If you fast forward to the book of revelation chapter 21, death again appears.  John is having a vision of the new Jerusalem, a new heaven and a new earth.  It consist of the full realization of the the kingdom of God.  In that moment, when history reaches its consumption, John tells us that there will be no more death, no weeping, no mourning, no tears.

Then somewhere between these book ends of scripture, in the book of wisdom chapter 2 we read, God formed man to be imperishable.  But by the envy of the devil, death entered the world.

Think about that for a moment.  Envy.  Envy is when you can't have what you want and you don't want anyone else to have it either.  The devil refused God's friendship, and he did not want man to have it either.  In fact, this is still the MO of the devil today.  He tries to drags us down with him.

Envy is the inability to rejoice in the goodness of the other or the inability to rejoice in the good that comes to another.  

So where does this leave us.

The church teaches that in death the soul separates from the body.  Where does the soul go?  Are we breathe into nothingness.  Or rather as scripture states, the souls of the just are in the hands of God.  God creates in himself a place for us.  The life source, spark, energy that makes each of us unique does not just fade into nothingness but finds its rest in God alone.

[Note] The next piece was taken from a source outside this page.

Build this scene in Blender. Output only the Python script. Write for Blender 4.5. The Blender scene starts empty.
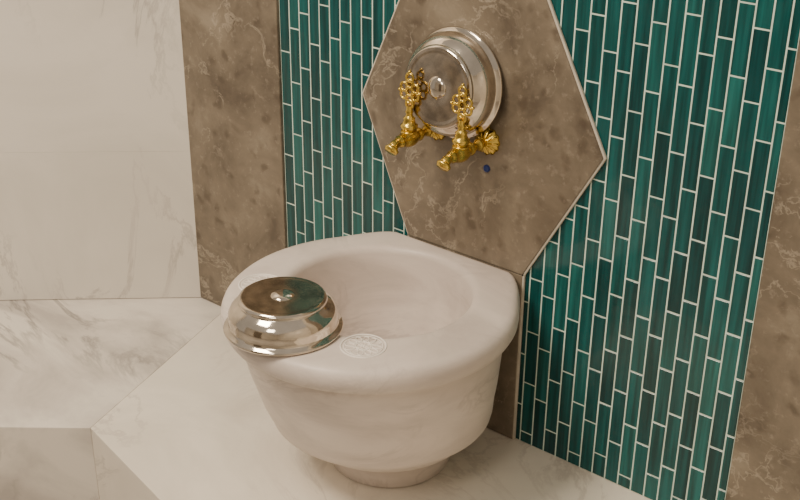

In death God calls man to himself.

The church reminds us that physical death incorporates us fully in to christ's redeeming act. And don't we groan for redemption?  How often do we frustrate ourselves because we still haven't overcome our tendency to be impatient, or get angry or give in to lust?  All of these realities demand redemption.  Death opens up to the fullness of redemption.

Death is not a negative experience but  appositive experience in which we reach a new level of being human.   Is this not what the resurrection is all about.

Here is an analogy to ponder as we close.

When a child is conceived in its mother's womb, it is given an enclosed place to gestate and grow.  Its environment, generally speaking is warm and secure.  Yet, at some point the baby has to be delivered from the womb into the world.  The baby is not meant for the womb.  Only in being delivered can its powers be fully engaged and it can become who it is created to be.  This process is painful.  It involves anxiety, stress, wretched heartache, tears and the like not just for the mother, and the babies family but also for the baby.

Once the baby is born it can't go back in the womb.  Going back would be a retreat into lesser way of being human.

Such it is in death.  The world is like a womb.  We are given a time to gestate, to grow, to mature.  At some point, we too have to be delivered from the world into that place of higher existence.  It, like a delivery of a baby, involves pain, tears, anxiety, stress, wretched heart ache and the like not only for the family but also for the one who is experiencing death.  Then we are delivered.  The loved one can not come back because coming back would be a retreating into a lesser way of being human.

Just like in delivering  child eventually the pain subsides and joy is infused in our life, so it is in death.  At some point the pain subsides and the joy of realizing the reality of new life in Christ takes over.

Here is the bottom line.  Tragedy is not dying young.  I heard that many times over the past few week.  what a tragedy that they died so young!  I disagree.  It isn't the age by which we die that determines a tragedy but rather whether or not we had prepared in this life for that experience. This is the true tragedy.

Too many people live by the philosophy, Carpe Diem, or siege the day, live in the moment, live for today. This is foolish.  People who live for the day with no thought for tomorrow usually end up arrested, thrown in jail, or a many other harmful things occur.

We should live for the moment.  We should live for tomorrow, the great tomorrow, the last day that awaits us.  Only with our eyes fixed on tomorrow can we truly live today.  This is how we prepare.

We give more weight to the life of faith into our lives.  W make sure truth is granted an higher importance than our selfish desires.  Only then can we embrace the beauty of death as a birthing into the newness of life everlasting in christ.